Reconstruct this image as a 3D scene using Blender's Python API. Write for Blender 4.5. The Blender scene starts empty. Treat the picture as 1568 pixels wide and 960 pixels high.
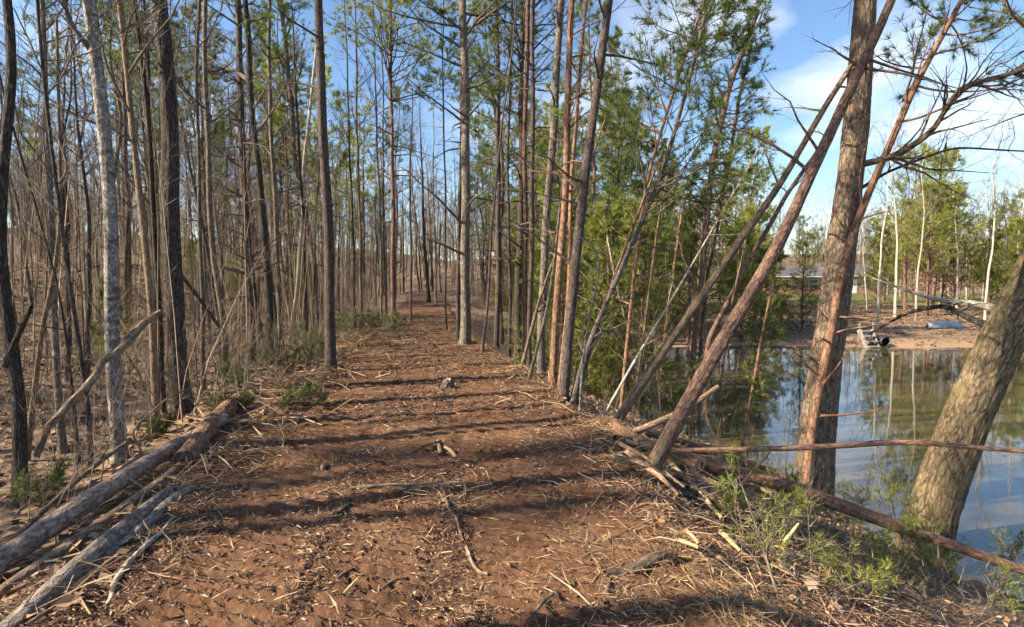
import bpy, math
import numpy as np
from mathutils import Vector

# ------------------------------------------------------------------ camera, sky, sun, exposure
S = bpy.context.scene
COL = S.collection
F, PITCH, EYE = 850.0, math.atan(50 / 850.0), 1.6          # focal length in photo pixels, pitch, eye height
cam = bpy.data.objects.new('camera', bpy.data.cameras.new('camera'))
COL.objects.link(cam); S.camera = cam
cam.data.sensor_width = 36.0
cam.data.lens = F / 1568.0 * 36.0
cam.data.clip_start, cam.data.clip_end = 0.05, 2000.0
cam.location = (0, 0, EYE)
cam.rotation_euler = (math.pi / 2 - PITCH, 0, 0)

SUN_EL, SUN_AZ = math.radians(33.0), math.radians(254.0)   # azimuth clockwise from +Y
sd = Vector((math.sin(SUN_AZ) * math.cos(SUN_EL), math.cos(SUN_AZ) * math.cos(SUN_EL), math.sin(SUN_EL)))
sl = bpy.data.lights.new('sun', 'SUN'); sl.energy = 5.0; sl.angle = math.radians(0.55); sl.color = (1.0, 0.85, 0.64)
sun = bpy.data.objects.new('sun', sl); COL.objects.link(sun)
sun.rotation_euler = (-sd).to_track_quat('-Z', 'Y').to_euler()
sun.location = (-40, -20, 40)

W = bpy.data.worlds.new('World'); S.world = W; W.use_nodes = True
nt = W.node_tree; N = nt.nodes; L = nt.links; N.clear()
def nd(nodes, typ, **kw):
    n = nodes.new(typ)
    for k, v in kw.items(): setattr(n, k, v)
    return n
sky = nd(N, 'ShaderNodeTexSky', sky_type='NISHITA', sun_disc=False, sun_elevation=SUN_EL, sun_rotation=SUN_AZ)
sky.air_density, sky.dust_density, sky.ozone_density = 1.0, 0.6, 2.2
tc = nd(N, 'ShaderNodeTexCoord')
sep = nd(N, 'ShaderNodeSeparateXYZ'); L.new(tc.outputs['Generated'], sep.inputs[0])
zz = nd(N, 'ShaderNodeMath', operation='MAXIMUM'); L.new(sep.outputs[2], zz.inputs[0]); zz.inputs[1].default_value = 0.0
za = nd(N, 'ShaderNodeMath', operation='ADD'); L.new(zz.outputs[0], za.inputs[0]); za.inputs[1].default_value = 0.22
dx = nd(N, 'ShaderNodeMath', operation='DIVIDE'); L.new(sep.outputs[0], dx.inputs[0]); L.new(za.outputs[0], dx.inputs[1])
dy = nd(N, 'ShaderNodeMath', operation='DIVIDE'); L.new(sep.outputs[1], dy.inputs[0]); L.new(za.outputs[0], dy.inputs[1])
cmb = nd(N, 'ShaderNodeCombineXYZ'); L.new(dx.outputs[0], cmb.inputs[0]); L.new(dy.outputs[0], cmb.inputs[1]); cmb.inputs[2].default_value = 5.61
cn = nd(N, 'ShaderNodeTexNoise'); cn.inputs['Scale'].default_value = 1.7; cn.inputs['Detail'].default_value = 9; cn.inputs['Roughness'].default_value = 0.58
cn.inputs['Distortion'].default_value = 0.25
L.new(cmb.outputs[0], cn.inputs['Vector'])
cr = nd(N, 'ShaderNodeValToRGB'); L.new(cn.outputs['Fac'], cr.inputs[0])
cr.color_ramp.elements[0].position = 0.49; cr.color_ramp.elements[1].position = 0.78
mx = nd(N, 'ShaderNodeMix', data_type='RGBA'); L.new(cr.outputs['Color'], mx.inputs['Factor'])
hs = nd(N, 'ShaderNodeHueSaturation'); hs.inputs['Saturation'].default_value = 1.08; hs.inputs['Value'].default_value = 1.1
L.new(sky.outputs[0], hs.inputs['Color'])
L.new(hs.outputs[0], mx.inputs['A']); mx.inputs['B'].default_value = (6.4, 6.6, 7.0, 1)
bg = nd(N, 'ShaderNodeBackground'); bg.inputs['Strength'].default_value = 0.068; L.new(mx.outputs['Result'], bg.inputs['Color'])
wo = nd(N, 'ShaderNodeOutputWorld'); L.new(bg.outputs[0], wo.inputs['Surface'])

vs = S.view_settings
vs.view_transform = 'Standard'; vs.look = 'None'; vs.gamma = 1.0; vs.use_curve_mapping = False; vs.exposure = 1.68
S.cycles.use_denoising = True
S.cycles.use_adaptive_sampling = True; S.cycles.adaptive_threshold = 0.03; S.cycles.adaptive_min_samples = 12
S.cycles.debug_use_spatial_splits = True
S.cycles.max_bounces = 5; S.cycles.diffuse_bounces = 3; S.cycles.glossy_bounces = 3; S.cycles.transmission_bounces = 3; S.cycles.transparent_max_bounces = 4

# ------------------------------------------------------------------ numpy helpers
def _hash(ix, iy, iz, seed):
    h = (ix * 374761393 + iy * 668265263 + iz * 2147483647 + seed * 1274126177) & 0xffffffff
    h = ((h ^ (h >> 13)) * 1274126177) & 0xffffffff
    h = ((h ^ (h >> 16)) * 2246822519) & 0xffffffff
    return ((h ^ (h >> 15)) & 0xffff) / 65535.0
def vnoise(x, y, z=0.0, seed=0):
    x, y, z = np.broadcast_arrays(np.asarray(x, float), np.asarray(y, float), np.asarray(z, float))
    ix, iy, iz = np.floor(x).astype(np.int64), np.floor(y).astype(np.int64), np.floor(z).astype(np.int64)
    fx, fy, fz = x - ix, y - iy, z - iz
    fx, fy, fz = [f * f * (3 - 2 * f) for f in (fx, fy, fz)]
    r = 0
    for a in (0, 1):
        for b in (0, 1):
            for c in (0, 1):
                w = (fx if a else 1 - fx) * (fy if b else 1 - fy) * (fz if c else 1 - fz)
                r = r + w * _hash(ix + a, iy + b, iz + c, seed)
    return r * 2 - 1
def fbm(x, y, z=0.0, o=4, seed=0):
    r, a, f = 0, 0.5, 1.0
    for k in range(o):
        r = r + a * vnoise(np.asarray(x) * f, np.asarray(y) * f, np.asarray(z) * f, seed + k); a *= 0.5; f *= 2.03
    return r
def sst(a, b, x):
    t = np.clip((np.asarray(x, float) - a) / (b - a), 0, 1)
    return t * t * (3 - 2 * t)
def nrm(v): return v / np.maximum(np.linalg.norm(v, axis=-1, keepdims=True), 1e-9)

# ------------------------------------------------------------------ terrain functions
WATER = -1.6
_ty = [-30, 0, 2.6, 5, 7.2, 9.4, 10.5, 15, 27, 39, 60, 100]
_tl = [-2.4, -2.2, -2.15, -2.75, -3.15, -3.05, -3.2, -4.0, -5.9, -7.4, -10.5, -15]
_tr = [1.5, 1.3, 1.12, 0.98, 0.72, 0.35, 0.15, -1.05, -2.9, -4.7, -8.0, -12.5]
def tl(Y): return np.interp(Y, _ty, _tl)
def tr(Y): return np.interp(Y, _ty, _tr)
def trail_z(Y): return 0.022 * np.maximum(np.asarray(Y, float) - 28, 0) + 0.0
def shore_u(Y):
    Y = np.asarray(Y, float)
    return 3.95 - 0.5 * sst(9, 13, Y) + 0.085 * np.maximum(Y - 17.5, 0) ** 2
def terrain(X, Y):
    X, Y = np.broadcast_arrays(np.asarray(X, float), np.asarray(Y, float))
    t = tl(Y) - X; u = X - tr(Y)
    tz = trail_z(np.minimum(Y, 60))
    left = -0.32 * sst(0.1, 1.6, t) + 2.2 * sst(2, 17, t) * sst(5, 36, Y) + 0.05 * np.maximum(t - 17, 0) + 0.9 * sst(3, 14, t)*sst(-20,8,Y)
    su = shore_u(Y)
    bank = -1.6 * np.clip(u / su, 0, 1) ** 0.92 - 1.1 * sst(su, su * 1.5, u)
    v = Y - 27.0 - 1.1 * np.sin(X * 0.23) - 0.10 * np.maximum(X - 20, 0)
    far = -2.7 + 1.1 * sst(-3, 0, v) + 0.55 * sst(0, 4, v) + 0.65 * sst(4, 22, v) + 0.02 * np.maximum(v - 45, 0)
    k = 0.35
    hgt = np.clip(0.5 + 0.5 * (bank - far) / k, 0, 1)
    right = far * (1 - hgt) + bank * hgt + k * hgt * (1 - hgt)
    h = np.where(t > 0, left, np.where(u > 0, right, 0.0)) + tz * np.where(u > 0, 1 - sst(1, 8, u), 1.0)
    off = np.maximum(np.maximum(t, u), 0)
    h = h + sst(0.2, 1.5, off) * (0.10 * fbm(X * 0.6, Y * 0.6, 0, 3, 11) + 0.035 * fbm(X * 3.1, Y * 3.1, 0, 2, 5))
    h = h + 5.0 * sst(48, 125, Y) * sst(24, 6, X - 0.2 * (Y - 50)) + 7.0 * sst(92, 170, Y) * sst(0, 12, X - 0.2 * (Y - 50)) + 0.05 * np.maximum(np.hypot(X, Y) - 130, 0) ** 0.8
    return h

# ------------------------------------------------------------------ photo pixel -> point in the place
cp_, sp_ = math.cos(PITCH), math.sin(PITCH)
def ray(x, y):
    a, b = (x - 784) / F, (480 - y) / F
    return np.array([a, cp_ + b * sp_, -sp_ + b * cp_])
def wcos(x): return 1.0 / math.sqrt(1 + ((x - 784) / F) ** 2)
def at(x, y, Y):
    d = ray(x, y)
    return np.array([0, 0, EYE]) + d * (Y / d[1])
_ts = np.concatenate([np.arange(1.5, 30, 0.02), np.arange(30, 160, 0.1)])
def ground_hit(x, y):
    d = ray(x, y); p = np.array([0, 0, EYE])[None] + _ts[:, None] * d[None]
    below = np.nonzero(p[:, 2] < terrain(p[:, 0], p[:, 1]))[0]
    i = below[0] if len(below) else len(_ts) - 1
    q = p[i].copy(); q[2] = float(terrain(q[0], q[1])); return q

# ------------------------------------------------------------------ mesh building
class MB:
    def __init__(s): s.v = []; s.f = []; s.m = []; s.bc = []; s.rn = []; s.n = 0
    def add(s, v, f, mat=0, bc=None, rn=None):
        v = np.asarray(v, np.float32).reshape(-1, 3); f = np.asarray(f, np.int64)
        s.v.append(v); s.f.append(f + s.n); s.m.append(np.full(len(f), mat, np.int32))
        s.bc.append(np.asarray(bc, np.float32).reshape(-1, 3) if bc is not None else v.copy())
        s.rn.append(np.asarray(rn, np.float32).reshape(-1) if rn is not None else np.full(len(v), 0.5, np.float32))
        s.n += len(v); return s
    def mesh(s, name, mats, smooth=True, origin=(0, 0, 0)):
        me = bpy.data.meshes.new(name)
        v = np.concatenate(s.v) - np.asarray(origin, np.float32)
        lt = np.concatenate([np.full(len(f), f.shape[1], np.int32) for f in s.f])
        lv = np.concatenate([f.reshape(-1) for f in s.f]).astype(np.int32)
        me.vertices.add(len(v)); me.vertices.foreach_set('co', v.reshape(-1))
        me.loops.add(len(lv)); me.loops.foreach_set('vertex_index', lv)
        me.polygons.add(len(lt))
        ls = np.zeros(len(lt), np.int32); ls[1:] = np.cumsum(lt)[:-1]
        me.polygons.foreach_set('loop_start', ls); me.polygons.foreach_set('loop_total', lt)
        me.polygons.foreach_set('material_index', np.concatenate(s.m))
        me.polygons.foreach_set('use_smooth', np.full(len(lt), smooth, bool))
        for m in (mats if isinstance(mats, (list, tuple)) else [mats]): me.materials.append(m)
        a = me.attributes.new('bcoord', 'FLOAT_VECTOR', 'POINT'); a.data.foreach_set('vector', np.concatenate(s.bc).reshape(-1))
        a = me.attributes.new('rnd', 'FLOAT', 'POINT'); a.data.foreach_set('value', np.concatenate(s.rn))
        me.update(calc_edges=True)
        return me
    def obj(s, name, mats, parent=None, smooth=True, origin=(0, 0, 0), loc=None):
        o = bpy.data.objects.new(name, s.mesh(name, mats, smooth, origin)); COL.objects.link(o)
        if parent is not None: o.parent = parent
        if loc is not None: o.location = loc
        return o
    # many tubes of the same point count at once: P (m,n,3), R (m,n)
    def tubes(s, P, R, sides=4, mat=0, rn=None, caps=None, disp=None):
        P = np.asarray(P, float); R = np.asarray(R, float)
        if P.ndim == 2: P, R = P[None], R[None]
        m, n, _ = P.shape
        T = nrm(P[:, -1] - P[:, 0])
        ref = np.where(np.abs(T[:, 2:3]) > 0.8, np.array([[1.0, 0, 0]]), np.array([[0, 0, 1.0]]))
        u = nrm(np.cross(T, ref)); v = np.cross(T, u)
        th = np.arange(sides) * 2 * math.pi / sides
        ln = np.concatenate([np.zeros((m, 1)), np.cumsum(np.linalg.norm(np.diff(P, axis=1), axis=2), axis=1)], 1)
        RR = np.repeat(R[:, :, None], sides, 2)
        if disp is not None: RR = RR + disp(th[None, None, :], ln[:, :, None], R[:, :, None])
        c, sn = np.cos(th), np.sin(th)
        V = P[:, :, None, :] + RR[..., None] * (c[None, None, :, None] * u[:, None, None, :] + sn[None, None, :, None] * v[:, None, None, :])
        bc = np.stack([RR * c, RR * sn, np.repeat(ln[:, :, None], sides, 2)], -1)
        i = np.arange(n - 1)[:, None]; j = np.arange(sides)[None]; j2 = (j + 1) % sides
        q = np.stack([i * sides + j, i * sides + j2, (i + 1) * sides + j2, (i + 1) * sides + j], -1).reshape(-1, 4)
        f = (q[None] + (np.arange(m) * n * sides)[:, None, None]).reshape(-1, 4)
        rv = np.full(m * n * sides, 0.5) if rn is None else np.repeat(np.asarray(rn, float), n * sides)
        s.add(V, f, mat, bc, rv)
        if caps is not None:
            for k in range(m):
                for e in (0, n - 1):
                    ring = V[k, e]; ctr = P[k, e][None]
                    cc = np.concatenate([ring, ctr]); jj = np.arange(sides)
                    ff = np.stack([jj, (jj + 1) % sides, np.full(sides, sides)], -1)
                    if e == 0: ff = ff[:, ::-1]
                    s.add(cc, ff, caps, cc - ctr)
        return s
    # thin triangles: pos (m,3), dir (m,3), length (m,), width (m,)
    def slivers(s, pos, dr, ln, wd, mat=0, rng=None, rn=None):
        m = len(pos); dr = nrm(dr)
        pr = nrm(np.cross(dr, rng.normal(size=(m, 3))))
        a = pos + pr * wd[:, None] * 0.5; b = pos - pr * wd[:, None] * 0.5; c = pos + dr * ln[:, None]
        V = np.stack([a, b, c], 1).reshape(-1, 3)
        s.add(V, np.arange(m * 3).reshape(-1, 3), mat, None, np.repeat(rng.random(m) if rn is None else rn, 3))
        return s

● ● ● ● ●

## Directive
Restate the material word for word from its first line through the line containing "cam.rotation_euler = (math.pi", both included; the pictures do not belong in it.

## Result for this exercise
Reconstruct this image as a 3D scene using Blender's Python API. Write for Blender 4.5. The Blender scene starts empty. Treat the picture as 1568 pixels wide and 960 pixels high.
import bpy, math
import numpy as np
from mathutils import Vector

# ------------------------------------------------------------------ camera, sky, sun, exposure
S = bpy.context.scene
COL = S.collection
F, PITCH, EYE = 850.0, math.atan(50 / 850.0), 1.6          # focal length in photo pixels, pitch, eye height
cam = bpy.data.objects.new('camera', bpy.data.cameras.new('camera'))
COL.objects.link(cam); S.camera = cam
cam.data.sensor_width = 36.0
cam.data.lens = F / 1568.0 * 36.0
cam.data.clip_start, cam.data.clip_end = 0.05, 2000.0
cam.location = (0, 0, EYE)
cam.rotation_euler = (math.pi / 2 - PITCH, 0, 0)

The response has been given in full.